25. The Alarming Reports of a Vast Subversive Network Throughout New Zealand
For three months, Sydney Ross reported back to Major Folkes about the results of his undercover work. It was alarming information, which Folkes passed in turn on to the New Zealand government’s bigwigs. Apparently, enemy subversives were more widespread and dangerous than anybody had imagined. They planned to blow up key targets, kidnap or assassinate Prime Minister Fraser, Minister of National Service Semple, and other cabinet members, all as a prelude to a Japanese invasion. Ross claimed that the network was headed by his prison pal Alfred Remmers, now dying of leukemia and living in the countryside, and that Remmers’ house in Wellington was the conspirators’ base of operations.
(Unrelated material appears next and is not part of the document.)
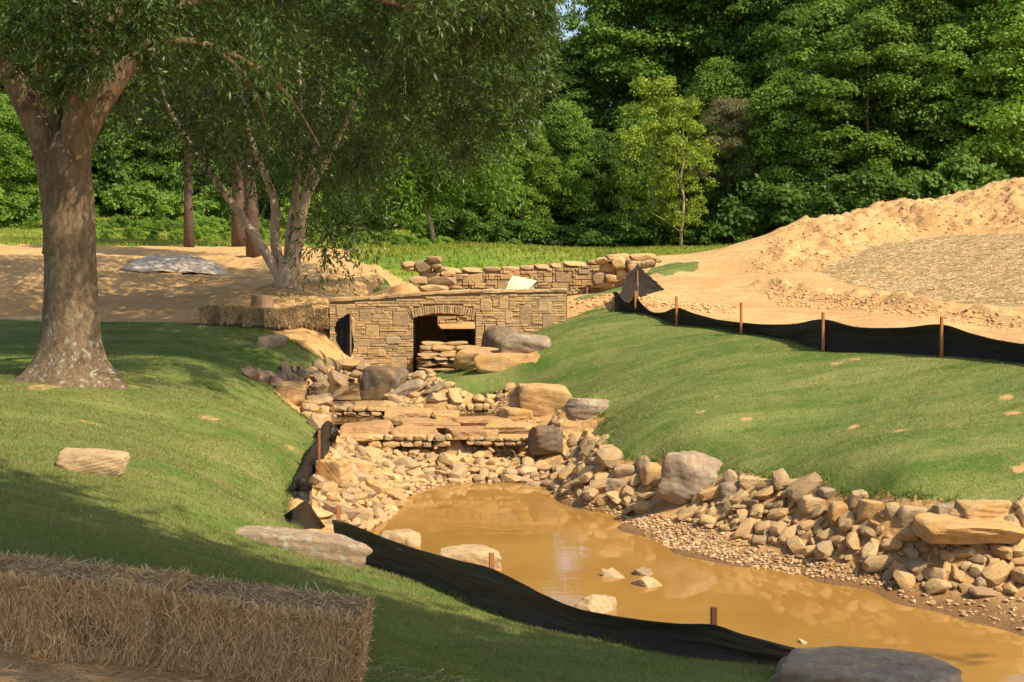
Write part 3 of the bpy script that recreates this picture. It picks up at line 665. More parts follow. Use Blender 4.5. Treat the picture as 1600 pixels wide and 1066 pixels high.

In July 1942, Folkes demanded that the government supply him with troops, declare martial law, and grant his SIB emergency powers to arrest and detain suspects without trial. Before he suspended civil rights throughout New Zealand, Fraser asked the police to investigate. In no time flat, they discovered that the supposed “Nazi headquarters” was occupied by an elderly government clerk, a dry cleaner, and three nurses, all innocent of any foreign contacts, let alone subversion and espionage. To Folkes’ horror, it began to dawn on him that the SIB might have committed yet another blunder, this one the worst yet.